Das Land Niedersachsen, der zweitgrößte Anker-Aktionär, habe über Ministerpräsident und VW-Aufsichtsrat Stephan Weil erklärt, dass die Dividende für das Land Niedersachsen nicht die oberste Priorität habe, so Cavallo laut Redetext. "Meine Erwartungshaltung ist, dass diese Einstellung auch bei den anderen Hauptaktionären vorhanden ist", forderte sie.

Für die nächste Verhandlungsrunde im Tarifkonflikt am 9. Dezember rechnet die Betriebsratschefin eine Weichenstellung: "Annäherung oder Eskalation? Leider sind die Zeichen, die der Vorstand in jüngster Zeit gesendet hat, nicht wirklich erfreulich", ergänzte Cavallo.
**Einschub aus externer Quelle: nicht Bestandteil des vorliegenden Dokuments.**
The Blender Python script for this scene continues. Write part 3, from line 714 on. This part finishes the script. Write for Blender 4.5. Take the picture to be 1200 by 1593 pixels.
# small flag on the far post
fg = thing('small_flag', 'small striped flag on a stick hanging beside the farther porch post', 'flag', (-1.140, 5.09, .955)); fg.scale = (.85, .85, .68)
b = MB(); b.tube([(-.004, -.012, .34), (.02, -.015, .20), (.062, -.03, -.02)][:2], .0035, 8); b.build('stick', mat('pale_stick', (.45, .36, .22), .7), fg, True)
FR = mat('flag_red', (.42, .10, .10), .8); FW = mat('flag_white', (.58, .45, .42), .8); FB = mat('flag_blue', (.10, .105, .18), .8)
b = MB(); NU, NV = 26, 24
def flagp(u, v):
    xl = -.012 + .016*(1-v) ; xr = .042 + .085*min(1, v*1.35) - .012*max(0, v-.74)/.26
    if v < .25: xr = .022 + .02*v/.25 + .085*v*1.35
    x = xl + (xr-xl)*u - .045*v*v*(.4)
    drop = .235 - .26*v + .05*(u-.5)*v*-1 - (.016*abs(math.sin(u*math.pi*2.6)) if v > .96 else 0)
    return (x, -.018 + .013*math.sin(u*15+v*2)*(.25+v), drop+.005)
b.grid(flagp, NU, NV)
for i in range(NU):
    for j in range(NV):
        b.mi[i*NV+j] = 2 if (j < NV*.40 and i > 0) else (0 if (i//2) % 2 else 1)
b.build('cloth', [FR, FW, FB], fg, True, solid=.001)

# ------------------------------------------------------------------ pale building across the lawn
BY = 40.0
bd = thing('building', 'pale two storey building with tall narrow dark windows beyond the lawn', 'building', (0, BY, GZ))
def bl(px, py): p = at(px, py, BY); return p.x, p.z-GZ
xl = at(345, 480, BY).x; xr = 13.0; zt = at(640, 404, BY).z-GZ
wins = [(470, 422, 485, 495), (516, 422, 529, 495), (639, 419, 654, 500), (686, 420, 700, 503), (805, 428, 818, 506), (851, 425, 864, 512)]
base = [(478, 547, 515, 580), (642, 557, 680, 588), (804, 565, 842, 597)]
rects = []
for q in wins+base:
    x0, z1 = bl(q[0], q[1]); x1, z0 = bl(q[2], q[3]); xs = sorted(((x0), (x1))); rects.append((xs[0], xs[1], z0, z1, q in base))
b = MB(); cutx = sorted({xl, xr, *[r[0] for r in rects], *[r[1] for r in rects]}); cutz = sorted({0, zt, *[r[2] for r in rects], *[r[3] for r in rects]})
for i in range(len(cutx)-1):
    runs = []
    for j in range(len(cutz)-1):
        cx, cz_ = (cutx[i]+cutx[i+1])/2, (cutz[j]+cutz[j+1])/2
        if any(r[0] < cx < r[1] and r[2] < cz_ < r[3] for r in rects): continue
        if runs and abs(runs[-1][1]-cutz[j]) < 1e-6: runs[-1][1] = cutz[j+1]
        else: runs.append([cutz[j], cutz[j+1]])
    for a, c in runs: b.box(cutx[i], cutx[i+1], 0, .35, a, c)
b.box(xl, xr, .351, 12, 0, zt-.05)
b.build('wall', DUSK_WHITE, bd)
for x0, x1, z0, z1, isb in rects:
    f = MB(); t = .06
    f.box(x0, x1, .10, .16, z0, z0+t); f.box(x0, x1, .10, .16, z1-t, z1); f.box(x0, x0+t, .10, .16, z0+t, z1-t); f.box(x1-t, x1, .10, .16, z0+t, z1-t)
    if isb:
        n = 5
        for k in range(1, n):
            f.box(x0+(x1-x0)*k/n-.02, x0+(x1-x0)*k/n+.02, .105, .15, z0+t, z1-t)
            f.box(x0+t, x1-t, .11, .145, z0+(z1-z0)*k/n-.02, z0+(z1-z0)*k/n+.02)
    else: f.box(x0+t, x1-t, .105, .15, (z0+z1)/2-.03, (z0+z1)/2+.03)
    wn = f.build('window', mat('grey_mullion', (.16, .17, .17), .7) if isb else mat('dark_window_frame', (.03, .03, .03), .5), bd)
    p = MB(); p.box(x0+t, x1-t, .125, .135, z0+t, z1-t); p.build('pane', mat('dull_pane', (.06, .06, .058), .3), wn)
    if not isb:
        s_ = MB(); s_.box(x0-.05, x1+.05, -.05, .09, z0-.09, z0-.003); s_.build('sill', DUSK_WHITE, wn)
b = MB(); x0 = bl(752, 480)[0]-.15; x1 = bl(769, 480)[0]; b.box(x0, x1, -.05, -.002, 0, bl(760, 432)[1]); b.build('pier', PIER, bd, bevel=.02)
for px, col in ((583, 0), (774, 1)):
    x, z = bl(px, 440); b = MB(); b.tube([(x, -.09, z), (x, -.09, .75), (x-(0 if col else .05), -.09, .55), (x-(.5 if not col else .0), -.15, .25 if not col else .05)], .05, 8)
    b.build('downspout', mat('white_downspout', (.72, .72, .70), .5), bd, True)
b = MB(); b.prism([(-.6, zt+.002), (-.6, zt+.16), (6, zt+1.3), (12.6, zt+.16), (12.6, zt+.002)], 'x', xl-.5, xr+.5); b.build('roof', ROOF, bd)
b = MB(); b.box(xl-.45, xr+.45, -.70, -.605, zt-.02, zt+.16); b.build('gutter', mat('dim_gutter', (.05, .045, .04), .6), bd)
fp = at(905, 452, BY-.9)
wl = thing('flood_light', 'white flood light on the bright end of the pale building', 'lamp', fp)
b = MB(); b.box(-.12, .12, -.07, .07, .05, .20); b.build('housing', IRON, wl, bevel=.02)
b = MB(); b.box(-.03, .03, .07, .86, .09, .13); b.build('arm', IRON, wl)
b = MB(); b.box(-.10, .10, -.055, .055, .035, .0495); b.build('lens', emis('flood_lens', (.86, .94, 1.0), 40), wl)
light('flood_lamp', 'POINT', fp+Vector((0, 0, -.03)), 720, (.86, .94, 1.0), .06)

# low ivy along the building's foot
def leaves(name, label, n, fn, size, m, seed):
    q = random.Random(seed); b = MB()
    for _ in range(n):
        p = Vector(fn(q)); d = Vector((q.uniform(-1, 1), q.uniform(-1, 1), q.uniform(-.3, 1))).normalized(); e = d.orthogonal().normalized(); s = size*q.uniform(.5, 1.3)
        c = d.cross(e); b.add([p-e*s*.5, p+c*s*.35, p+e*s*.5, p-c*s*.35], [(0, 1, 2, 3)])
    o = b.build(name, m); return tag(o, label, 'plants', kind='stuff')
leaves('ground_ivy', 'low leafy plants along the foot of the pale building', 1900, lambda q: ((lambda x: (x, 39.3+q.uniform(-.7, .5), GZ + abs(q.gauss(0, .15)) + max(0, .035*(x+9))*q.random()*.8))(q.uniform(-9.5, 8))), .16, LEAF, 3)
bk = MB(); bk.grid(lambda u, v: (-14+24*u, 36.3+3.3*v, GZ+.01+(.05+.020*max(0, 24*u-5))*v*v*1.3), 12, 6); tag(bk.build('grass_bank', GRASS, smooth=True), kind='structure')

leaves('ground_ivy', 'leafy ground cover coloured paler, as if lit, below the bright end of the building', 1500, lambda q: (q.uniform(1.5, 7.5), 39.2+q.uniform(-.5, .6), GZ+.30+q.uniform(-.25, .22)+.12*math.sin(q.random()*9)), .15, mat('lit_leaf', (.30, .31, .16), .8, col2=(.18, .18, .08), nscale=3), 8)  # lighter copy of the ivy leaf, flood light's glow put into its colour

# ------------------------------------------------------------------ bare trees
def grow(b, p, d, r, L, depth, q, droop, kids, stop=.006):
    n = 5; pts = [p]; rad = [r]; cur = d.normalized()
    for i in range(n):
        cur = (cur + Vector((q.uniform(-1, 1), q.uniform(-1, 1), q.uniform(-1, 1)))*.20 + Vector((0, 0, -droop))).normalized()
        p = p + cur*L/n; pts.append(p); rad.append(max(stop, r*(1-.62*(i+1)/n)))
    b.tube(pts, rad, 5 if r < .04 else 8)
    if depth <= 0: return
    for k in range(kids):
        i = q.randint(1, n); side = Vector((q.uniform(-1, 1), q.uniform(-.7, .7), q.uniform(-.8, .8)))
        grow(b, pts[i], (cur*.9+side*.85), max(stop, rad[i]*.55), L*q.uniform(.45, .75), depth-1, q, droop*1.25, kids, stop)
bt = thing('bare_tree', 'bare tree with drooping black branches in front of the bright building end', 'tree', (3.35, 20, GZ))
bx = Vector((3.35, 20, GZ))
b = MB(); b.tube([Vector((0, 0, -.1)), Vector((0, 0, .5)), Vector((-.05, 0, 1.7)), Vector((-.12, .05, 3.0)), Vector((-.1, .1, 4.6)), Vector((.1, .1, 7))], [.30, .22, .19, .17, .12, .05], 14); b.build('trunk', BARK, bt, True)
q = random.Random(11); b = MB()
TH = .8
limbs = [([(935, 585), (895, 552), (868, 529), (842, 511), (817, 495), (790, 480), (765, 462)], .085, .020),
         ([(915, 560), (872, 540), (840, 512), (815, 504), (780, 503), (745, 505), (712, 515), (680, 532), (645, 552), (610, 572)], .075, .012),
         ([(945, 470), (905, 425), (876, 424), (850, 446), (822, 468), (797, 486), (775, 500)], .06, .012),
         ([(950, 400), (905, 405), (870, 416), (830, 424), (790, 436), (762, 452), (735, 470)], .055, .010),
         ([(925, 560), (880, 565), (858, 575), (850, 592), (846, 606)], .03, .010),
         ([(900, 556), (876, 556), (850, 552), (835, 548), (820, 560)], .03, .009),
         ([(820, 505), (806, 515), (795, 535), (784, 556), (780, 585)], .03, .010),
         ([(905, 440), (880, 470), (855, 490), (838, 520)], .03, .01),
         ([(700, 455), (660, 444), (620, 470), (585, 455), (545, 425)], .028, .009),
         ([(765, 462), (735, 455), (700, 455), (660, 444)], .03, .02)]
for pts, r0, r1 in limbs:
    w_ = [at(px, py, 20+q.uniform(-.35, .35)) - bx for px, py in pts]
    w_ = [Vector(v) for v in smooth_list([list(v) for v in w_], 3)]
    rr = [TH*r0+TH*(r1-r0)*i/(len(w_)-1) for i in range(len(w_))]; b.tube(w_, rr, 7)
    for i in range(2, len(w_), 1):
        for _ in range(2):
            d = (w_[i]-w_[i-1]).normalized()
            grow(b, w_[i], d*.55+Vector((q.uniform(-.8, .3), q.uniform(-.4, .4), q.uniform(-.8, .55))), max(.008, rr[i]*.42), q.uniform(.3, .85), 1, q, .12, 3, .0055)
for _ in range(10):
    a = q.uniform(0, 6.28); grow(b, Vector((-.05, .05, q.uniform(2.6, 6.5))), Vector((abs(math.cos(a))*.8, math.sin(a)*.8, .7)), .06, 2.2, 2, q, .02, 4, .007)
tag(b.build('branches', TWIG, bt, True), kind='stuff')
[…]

Wichtig sei, so IG Metall-Verhandlungsführer Thorsten Gröger in seiner Rede an die VW-Belegschaft, dass die kommende Woche endlich Bewegung bringen müsse. "Und unser Gesamtkonzept (...) kann nur fliegen, wenn eben der Vorstand und die Aktionäre auch einen Beitrag leisten - und wir erwarten, dass Werksschließungen und Massenentlassungen endlich vom Tisch kommen und wir eine neue Beschäftigungssicherung haben."

Volkswagen liegt seit Wochen mit der Arbeitnehmerseite im Clinch. Der Konzern will umfassende Kostensenkungen im Inlandsgeschäft umsetzen und will neben einschneidenden Lohnkürzungen auch Werke schließen - für die Arbeitnehmervertreter eine rote Linie. Am Wochenende ist die Friedenspflicht ausgelaufen, am heutigen Montag sind Warnstreiks an diversen Standorten angelaufen.